Anne Ihuellou, magistrate, vice-présidente de l’instruction dans l’affaire Sarah Halimi, avait été interrogée par la commission en novembre dernier. Pendant l’audience, Meyer Habib avait affirmé constater « qu’il y a des zones d’ombre et des questionnements dans la manière dont cette enquête a été conduite ».
Elle a notamment été interrogée sur son refus d’organiser une reconstitution du crime, suite à une expertise du Docteur Zagury, qui estimait qu’il y avait un « risque de rechute délirante » de la part de Kobili Traoré.
« Un expert psychiatre dit ‘on peut la faire’ [la reconstitution] et vous, vous dites ‘on ne va pas la faire !’ », avait regretté le député François Pupponi. « C’est difficile à organiser, une reconstitution. C’est un énorme travail ! », avait répondu la magistrate, invoquant également sa « surcharge » de travail. « Ce dossier était prioritaire, mais ce n’était pas le seul, on a fait au mieux en fonction de nos moyens », avait-elle déclaré.

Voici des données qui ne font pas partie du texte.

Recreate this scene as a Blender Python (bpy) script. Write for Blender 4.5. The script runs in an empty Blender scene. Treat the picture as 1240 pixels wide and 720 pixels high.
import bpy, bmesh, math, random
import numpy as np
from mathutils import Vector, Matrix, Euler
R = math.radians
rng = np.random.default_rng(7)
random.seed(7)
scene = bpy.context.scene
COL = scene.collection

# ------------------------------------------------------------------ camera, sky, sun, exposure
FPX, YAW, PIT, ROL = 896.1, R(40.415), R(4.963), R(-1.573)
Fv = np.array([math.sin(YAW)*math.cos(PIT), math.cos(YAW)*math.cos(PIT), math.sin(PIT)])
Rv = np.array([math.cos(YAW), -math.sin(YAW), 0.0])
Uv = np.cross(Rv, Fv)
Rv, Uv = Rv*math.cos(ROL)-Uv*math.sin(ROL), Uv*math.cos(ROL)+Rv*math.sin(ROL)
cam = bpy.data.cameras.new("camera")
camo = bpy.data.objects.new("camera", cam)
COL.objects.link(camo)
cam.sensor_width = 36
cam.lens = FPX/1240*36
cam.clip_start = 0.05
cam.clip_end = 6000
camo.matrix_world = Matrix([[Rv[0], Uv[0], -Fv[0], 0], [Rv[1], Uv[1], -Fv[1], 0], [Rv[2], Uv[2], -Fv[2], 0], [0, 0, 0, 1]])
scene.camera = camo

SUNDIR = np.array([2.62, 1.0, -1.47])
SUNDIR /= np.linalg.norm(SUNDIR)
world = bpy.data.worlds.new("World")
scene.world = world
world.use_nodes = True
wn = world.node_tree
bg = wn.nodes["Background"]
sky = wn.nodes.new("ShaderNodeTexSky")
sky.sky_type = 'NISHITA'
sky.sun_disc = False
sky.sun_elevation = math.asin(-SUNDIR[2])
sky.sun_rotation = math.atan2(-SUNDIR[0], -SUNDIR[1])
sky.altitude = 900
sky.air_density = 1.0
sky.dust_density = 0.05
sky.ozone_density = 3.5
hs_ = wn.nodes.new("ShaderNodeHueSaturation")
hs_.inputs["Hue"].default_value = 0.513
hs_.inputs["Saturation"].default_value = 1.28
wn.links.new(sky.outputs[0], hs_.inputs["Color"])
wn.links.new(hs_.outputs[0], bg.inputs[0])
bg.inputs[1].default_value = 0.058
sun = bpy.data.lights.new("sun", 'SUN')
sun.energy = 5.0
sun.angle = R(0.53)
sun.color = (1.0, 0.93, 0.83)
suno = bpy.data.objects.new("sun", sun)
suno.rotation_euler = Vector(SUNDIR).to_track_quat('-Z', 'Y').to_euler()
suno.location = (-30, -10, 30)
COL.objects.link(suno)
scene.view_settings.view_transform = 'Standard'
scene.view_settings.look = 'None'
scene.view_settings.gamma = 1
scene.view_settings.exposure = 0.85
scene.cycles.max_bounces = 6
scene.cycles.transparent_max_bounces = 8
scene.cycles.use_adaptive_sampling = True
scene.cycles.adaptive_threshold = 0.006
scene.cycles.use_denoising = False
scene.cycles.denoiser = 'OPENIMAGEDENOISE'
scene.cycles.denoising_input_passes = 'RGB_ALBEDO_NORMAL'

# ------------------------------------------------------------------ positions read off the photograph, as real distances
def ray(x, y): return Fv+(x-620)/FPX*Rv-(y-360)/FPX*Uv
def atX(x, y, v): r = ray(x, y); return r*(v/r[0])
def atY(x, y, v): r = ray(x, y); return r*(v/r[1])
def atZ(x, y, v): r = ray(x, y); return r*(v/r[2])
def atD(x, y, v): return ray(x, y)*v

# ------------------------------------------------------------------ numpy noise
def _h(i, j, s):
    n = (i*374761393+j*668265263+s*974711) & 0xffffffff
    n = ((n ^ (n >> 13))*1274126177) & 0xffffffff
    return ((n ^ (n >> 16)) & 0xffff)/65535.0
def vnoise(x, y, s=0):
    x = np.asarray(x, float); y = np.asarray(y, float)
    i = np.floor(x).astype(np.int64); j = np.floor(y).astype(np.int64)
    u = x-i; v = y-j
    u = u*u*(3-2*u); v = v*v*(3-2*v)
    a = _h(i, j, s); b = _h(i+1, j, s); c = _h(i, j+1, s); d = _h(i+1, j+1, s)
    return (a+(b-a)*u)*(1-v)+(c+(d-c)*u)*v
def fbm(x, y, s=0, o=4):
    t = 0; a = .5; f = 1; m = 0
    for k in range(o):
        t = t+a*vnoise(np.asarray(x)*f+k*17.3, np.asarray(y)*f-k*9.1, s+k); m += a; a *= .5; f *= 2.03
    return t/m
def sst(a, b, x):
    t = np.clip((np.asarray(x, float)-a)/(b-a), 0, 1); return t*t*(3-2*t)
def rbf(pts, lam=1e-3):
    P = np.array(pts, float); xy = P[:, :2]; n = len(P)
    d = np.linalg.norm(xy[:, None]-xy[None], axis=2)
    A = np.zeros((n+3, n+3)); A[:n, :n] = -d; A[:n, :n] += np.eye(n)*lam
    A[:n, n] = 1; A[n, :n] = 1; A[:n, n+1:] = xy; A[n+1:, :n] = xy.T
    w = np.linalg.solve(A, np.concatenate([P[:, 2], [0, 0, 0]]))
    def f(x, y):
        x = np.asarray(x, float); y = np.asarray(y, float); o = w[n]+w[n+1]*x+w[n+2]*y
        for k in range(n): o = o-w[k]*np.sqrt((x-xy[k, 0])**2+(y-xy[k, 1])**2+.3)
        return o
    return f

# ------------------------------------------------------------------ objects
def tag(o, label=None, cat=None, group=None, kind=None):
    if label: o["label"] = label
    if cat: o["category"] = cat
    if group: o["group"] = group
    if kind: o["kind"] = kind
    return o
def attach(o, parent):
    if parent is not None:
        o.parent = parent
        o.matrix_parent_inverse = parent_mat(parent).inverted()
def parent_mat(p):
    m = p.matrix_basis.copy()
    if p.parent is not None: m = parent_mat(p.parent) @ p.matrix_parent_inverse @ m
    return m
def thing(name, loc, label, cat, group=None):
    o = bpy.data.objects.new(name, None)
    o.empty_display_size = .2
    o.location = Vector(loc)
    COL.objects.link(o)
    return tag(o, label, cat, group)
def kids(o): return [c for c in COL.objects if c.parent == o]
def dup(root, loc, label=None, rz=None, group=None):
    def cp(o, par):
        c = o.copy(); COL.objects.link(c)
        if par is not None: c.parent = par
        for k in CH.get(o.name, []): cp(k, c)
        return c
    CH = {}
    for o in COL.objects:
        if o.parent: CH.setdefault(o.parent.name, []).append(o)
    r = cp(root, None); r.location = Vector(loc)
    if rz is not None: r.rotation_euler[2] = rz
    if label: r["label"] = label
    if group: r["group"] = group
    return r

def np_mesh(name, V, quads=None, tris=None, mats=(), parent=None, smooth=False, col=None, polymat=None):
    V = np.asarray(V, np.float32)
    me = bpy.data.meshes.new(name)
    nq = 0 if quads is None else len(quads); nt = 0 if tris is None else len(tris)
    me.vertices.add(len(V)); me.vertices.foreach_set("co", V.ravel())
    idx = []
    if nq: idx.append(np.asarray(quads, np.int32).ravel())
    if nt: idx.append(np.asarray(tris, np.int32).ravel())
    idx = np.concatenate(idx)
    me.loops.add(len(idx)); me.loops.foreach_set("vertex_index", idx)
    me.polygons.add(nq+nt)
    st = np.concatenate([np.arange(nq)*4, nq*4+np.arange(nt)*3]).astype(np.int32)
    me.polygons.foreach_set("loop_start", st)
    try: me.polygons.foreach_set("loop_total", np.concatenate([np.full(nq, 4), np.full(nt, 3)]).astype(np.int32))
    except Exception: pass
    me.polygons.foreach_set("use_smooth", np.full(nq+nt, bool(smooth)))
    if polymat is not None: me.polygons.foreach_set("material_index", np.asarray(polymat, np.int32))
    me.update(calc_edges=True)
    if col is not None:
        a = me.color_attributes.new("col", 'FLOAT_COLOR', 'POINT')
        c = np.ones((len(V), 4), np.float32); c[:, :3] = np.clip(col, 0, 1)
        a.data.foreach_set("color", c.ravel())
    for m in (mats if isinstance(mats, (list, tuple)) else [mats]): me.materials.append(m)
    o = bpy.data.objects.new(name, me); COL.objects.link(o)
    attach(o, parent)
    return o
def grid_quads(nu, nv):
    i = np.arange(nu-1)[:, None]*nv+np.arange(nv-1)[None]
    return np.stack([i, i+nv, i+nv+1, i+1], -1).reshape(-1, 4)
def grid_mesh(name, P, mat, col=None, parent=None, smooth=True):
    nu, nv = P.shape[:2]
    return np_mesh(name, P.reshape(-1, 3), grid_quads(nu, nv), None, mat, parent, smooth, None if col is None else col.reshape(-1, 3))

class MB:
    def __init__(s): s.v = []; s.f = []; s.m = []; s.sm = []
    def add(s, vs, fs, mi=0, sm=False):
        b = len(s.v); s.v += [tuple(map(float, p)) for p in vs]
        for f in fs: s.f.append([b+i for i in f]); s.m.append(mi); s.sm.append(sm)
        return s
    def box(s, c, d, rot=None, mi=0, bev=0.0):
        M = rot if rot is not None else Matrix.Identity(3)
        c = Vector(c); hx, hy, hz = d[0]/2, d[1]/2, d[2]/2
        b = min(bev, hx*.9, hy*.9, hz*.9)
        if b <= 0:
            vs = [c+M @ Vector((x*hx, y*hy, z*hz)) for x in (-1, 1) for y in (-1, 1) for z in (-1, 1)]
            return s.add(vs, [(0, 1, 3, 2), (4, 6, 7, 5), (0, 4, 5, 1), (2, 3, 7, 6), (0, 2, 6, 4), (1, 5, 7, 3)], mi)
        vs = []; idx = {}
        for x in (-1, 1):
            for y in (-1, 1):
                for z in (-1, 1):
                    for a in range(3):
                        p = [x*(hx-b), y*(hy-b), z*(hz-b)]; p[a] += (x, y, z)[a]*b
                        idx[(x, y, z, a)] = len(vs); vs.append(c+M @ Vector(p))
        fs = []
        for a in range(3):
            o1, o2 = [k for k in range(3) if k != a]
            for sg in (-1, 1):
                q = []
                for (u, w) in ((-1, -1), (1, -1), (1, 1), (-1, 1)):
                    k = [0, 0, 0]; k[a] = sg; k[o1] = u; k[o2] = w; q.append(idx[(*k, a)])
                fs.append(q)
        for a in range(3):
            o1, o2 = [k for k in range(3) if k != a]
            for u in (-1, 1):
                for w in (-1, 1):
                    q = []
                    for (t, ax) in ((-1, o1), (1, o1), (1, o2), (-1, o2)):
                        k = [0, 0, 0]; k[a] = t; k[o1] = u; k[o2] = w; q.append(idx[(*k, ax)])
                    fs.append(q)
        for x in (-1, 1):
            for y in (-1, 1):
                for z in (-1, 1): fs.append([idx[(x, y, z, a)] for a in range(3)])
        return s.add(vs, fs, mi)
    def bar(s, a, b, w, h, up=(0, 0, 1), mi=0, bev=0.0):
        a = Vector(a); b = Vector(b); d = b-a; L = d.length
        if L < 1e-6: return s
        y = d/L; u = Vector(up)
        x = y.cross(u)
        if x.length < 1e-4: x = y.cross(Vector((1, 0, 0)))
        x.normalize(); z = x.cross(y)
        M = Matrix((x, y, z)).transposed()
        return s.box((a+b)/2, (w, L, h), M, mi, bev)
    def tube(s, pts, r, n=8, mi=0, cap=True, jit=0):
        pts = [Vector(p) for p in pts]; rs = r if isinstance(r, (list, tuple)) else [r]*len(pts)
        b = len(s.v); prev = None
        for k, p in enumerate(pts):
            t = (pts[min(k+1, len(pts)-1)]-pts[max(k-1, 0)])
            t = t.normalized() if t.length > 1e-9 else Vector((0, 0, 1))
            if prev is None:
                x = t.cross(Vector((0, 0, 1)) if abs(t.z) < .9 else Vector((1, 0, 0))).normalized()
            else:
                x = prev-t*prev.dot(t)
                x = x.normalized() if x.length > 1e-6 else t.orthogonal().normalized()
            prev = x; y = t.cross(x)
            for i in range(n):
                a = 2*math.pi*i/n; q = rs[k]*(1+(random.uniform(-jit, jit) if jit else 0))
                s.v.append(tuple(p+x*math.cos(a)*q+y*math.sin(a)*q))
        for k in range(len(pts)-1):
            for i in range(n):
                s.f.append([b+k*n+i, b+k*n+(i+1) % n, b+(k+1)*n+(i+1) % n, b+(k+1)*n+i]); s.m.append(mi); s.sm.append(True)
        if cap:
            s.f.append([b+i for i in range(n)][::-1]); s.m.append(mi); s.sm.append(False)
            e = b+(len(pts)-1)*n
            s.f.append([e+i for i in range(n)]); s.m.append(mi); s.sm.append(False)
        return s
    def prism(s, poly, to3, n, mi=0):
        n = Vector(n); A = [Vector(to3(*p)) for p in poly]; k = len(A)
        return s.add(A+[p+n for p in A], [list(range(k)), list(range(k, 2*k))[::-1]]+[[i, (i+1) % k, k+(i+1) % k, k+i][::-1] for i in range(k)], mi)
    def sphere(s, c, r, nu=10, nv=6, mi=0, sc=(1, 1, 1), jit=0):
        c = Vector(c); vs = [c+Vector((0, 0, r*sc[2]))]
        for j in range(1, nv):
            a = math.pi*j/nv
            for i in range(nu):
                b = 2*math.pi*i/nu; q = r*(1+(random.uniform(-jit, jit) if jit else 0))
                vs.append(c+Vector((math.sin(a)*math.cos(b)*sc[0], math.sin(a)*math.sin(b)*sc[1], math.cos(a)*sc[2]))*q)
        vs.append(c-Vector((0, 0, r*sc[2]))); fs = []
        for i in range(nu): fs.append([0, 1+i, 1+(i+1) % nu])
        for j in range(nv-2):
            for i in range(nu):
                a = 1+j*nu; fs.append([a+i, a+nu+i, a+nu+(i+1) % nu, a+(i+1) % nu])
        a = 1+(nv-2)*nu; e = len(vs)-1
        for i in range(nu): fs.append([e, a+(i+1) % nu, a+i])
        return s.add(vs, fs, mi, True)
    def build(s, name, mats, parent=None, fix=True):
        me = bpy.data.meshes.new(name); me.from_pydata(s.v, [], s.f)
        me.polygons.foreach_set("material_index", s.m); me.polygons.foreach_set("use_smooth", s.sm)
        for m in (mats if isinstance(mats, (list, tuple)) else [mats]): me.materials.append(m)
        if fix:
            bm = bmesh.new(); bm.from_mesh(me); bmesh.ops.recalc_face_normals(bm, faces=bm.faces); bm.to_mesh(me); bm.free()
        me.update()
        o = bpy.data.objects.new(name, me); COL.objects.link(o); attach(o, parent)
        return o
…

Il lui avait aussi été demandé pourquoi elle n’avait pas entendu les voisins et témoins qui, depuis leurs fenêtres, avaient assisté à la mise à mort de la septuagénaire ; pourquoi il avait fallu dix mois pour reconnaître le mobile antisémite du crime ; pourquoi les proches et les fréquentations de Traoré n’avaient pas été mis sur écoute ; pourquoi l’endoctrinement islamiste de l’assassin avait été mis de côté, écartant d’emblée la piste d’un acte terroriste ; pourquoi elle ne s’était jamais rendue sur les lieux… À ces questions, Mme Ihuellou avait répondu en invoquant la règle de droit.
Anne Ihuellou a instruit l’affaire – en cosaisine avec sa collègue Laurence Lazerges – entre 2017 et 2019. Elles avaient estimé, dans leur ordonnance du 12 juillet 2019, qu’il y avait des « raisons plausibles » de conclure à l’irresponsabilité pénale de Kobili Traoré. La Cour de cassation a rendu définitive en avril dernier cette irresponsabilité pénale.